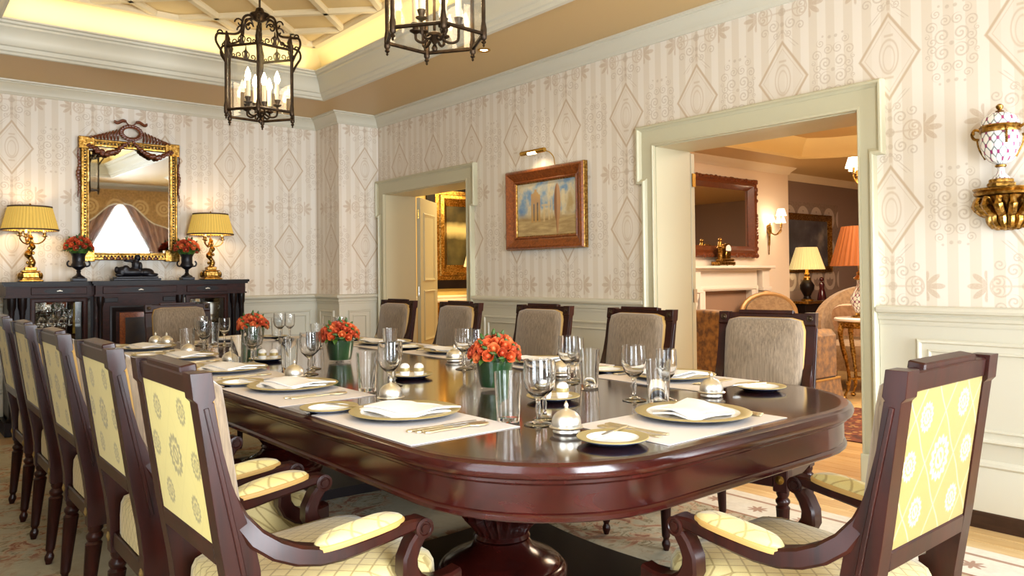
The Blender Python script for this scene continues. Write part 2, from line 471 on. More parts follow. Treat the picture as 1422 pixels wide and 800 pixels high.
plain('gimp_gold', '#b08a4a', .6); plain('welt_cream', '#d8cfb8', .7)
m = Mt('rug_weave', Roughness=.95); x, y, z = m.xyz()
n1 = m.noise(2.1, 2); n2 = m.noise(9, 4, None, .6, .6); n3 = m.noise(38, 2); n4 = m.noise(7, 4, None, .65, 1.5); n5 = m.noise(11, 4, m.scaled((1, 1.6, 1)), .7, 2.0)
patch = X.op('MULTIPLY_ADD', n1, 9.0, -3.7, clamp=True)
leaf = X.op('MULTIPLY_ADD', n5, 14.0, -7.3, clamp=True) * patch; rose = X.op('MULTIPLY_ADD', n4, 16.0, -8.8, clamp=True) * patch; blot = X.op('MULTIPLY_ADD', n4, 10.0, -4.8, clamp=True) * patch
med = allmax(ring(x - 1.775, (y - 3.2) * .62, .55, .018, .01), ring(x - 1.775, (y - 3.2) * .62, .78, .012, .01), ring(x - 1.775, (y - 1.6) * 1.0, 1.05, .02, .01))
edge = allmax(below(abs(abs(x - 1.6) - 1.86), .012, .006), below(abs(abs(x - 1.6) - 1.62), .010, .006))
star = below(hyp(xfrac(y, .24), abs(x - 1.6) - 1.74), .05 * (.75 + .25 * sinx(X.op('ARCTAN2', xfrac(y, .24), abs(x - 1.6) - 1.74) * 8.0)), .01) * X.op('GREATER_THAN', abs(x - 1.6), 1.66)
c = m.mix(n2, '#bdb59d', '#a0977d'); c = m.mix(leaf * .85, c, '#6b5c38'); c = m.mix(blot * .8, c, '#c9a07c'); c = m.mix(rose * .9, c, '#83442f')
c = m.mix(X.op('GREATER_THAN', abs(x - 1.6), 1.63), c, m.mix(n2, '#e6dfd0', '#cfc5b2')); c = m.mix(allmax(med * .7, edge * .8, star * .8), c, '#8f5a3e')
c = m.mix(n3 * .3, c, '#8a7f68'); m.base(c); m.bump(n3, .4, .004)
m = Mt('persian_weave', Roughness=.95); n2 = m.noise(14, 4); vv = X(m.voro(16)); m.base(m.mix(below(vv, .3, .1), m.ramp(n2, [(.35, '#3d170e'), (.6, '#6d351d')]), '#96703f'))
def fabric(name, a, b, sc=30):
    m = Mt(name, Roughness=.85); n = m.noise(sc, 3); m.base(m.ramp(n, [(.35, a), (.65, b)])); m.set('Sheen Weight', .3); return m
fabric('sofa_velvet', '#553614', '#8f6428', 22); fabric('chair_beige', '#b39a80', '#c6b096'); fabric('chair_rose', '#856849', '#9f825f'); fabric('cushion_weave', '#b89272', '#d0ae8c')
m = Mt('curtain_cloth', Roughness=.8); n = m.noise(5, 4, m.scaled((1, 1, .4))); m.base(m.ramp(n, [(.3, '#6d5248'), (.5, '#b08a70'), (.7, '#7d625c')]))
m = Mt('pelmet_cloth', Roughness=.8); x, y, z = m.xyz()
f = allmax(ring(xfrac(x, .42), z - 2.32, .13, .02), ring(xfrac(x, .42), z - 2.32, .07, .015), dot_(xfrac(x, .42), z - 2.32, .03)); n = m.noise(30, 3)
m.base(m.mix(f * .6, m.ramp(n, [(.3, '#8a6a3c'), (.7, '#b08a50')]), '#d0b078'))
def shade(name, col, e, folds=True):
    m = Mt(name, Roughness=.8); x, y, z = m.xyz(); a = X.op('ARCTAN2', y, x); f = sinx(a * 46.0) * .5 + .5
    c = m.mix(f * .45, col, tuple(v * .55 for v in srgb(col)[:3])); m.base(c); m.set('Emission Color', c); m.set('Emission Strength', e); return m  # pleat shading painted as darker stripes in colour and glow
shade('shade_gold', '#d0ab50', .68); shade('shade_cream', '#ecd08c', .9); shade('shade_orange', '#8f4a10', .25); shade('shade_white', '#fff2d8', 2.2)
plain('pale_gilt', '#b98f5c', .4, .3); plain('shade_trim', '#4b3520', .7); plain('shade_lining', '#f5e3b0', .8)
for i, c in enumerate(('#bf3a20', '#d65528', '#e27a42', '#ab2a1c')):
    m = Mt('rose_petal_%d' % i, Roughness=.55); n = m.noise(60, 2); m.base(m.mix(n * .45, c, '#e88a50')); m.set('Subsurface Weight', .0)
m = Mt('leaf_green', Roughness=.45); n = m.noise(30, 2); m.base(m.ramp(n, [(.35, '#1f3a14'), (.7, '#4a7029')]))
m = Mt('leaf_dark', Roughness=.3); n = m.noise(12, 3, m.scaled((1, 1, .35))); m.base(m.ramp(n, [(.35, '#12331a'), (.7, '#2c5a2e')])); m.set('Coat Weight', .8)
# --- vase pattern: trellis of green with magenta flowers on white
m = Mt('vase_porcelain', Roughness=.15); x, y, z = m.xyz(); a = X.op('ARCTAN2', y, x) * .11
p, q = xfrac((a + z) * 17.0, 1.0), xfrac((a - z) * 17.0, 1.0)
l = xmax(below(abs(p), .085, .04), below(abs(q), .085, .04)); fl = below(hyp(p, q), .22, .08)
c = m.mix(l * .8, '#f4f0ec', '#3d5d63'); m.base(m.mix(fl, c, '#8e3a66')); m.set('Coat Weight', .5)
m = Mt('damask_wall', Roughness=.7); x, y, z = m.xyz(); u = xfrac(x, .34); v = xfrac(z - 1.9, .42); f = xmax(ring(u, v, .12, .03), dot_(abs(u) - .05, v - .05, .05)); n = m.noise(30, 3)
m.base(m.mix(xmax(f * .8, n * .4), '#6f5c57', '#c9bcb3'))
plain('mauve_paint', '#8d7a74', .6); plain('warm_wall', '#ead9c6', .6); plain('gold_wall', '#d9bd72', .5); plain('hearth', '#94755f', .8)
plain('marble_white', '#e6dccf', .3)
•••
* **TASK TO COMPLETE**: Repeat the material exactly as it reads, without any of its pictures.

* **REPLY**:
The Blender Python script for this scene continues. Write part 2, from line 471 on. More parts follow. Treat the picture as 1422 pixels wide and 800 pixels high.
plain('gimp_gold', '#b08a4a', .6); plain('welt_cream', '#d8cfb8', .7)
m = Mt('rug_weave', Roughness=.95); x, y, z = m.xyz()
n1 = m.noise(2.1, 2); n2 = m.noise(9, 4, None, .6, .6); n3 = m.noise(38, 2); n4 = m.noise(7, 4, None, .65, 1.5); n5 = m.noise(11, 4, m.scaled((1, 1.6, 1)), .7, 2.0)
patch = X.op('MULTIPLY_ADD', n1, 9.0, -3.7, clamp=True)
leaf = X.op('MULTIPLY_ADD', n5, 14.0, -7.3, clamp=True) * patch; rose = X.op('MULTIPLY_ADD', n4, 16.0, -8.8, clamp=True) * patch; blot = X.op('MULTIPLY_ADD', n4, 10.0, -4.8, clamp=True) * patch
med = allmax(ring(x - 1.775, (y - 3.2) * .62, .55, .018, .01), ring(x - 1.775, (y - 3.2) * .62, .78, .012, .01), ring(x - 1.775, (y - 1.6) * 1.0, 1.05, .02, .01))
edge = allmax(below(abs(abs(x - 1.6) - 1.86), .012, .006), below(abs(abs(x - 1.6) - 1.62), .010, .006))
star = below(hyp(xfrac(y, .24), abs(x - 1.6) - 1.74), .05 * (.75 + .25 * sinx(X.op('ARCTAN2', xfrac(y, .24), abs(x - 1.6) - 1.74) * 8.0)), .01) * X.op('GREATER_THAN', abs(x - 1.6), 1.66)
c = m.mix(n2, '#bdb59d', '#a0977d'); c = m.mix(leaf * .85, c, '#6b5c38'); c = m.mix(blot * .8, c, '#c9a07c'); c = m.mix(rose * .9, c, '#83442f')
c = m.mix(X.op('GREATER_THAN', abs(x - 1.6), 1.63), c, m.mix(n2, '#e6dfd0', '#cfc5b2')); c = m.mix(allmax(med * .7, edge * .8, star * .8), c, '#8f5a3e')
c = m.mix(n3 * .3, c, '#8a7f68'); m.base(c); m.bump(n3, .4, .004)
m = Mt('persian_weave', Roughness=.95); n2 = m.noise(14, 4); vv = X(m.voro(16)); m.base(m.mix(below(vv, .3, .1), m.ramp(n2, [(.35, '#3d170e'), (.6, '#6d351d')]), '#96703f'))
def fabric(name, a, b, sc=30):
    m = Mt(name, Roughness=.85); n = m.noise(sc, 3); m.base(m.ramp(n, [(.35, a), (.65, b)])); m.set('Sheen Weight', .3); return m
fabric('sofa_velvet', '#553614', '#8f6428', 22); fabric('chair_beige', '#b39a80', '#c6b096'); fabric('chair_rose', '#856849', '#9f825f'); fabric('cushion_weave', '#b89272', '#d0ae8c')
m = Mt('curtain_cloth', Roughness=.8); n = m.noise(5, 4, m.scaled((1, 1, .4))); m.base(m.ramp(n, [(.3, '#6d5248'), (.5, '#b08a70'), (.7, '#7d625c')]))
m = Mt('pelmet_cloth', Roughness=.8); x, y, z = m.xyz()
f = allmax(ring(xfrac(x, .42), z - 2.32, .13, .02), ring(xfrac(x, .42), z - 2.32, .07, .015), dot_(xfrac(x, .42), z - 2.32, .03)); n = m.noise(30, 3)
m.base(m.mix(f * .6, m.ramp(n, [(.3, '#8a6a3c'), (.7, '#b08a50')]), '#d0b078'))
def shade(name, col, e, folds=True):
    m = Mt(name, Roughness=.8); x, y, z = m.xyz(); a = X.op('ARCTAN2', y, x); f = sinx(a * 46.0) * .5 + .5
    c = m.mix(f * .45, col, tuple(v * .55 for v in srgb(col)[:3])); m.base(c); m.set('Emission Color', c); m.set('Emission Strength', e); return m  # pleat shading painted as darker stripes in colour and glow
shade('shade_gold', '#d0ab50', .68); shade('shade_cream', '#ecd08c', .9); shade('shade_orange', '#8f4a10', .25); shade('shade_white', '#fff2d8', 2.2)
plain('pale_gilt', '#b98f5c', .4, .3); plain('shade_trim', '#4b3520', .7); plain('shade_lining', '#f5e3b0', .8)
for i, c in enumerate(('#bf3a20', '#d65528', '#e27a42', '#ab2a1c')):
    m = Mt('rose_petal_%d' % i, Roughness=.55); n = m.noise(60, 2); m.base(m.mix(n * .45, c, '#e88a50')); m.set('Subsurface Weight', .0)
m = Mt('leaf_green', Roughness=.45); n = m.noise(30, 2); m.base(m.ramp(n, [(.35, '#1f3a14'), (.7, '#4a7029')]))
m = Mt('leaf_dark', Roughness=.3); n = m.noise(12, 3, m.scaled((1, 1, .35))); m.base(m.ramp(n, [(.35, '#12331a'), (.7, '#2c5a2e')])); m.set('Coat Weight', .8)
# --- vase pattern: trellis of green with magenta flowers on white
m = Mt('vase_porcelain', Roughness=.15); x, y, z = m.xyz(); a = X.op('ARCTAN2', y, x) * .11
p, q = xfrac((a + z) * 17.0, 1.0), xfrac((a - z) * 17.0, 1.0)
l = xmax(below(abs(p), .085, .04), below(abs(q), .085, .04)); fl = below(hyp(p, q), .22, .08)
c = m.mix(l * .8, '#f4f0ec', '#3d5d63'); m.base(m.mix(fl, c, '#8e3a66')); m.set('Coat Weight', .5)
m = Mt('damask_wall', Roughness=.7); x, y, z = m.xyz(); u = xfrac(x, .34); v = xfrac(z - 1.9, .42); f = xmax(ring(u, v, .12, .03), dot_(abs(u) - .05, v - .05, .05)); n = m.noise(30, 3)
m.base(m.mix(xmax(f * .8, n * .4), '#6f5c57', '#c9bcb3'))
plain('mauve_paint', '#8d7a74', .6); plain('warm_wall', '#ead9c6', .6); plain('gold_wall', '#d9bd72', .5); plain('hearth', '#94755f', .8)
plain('marble_white', '#e6dccf', .3)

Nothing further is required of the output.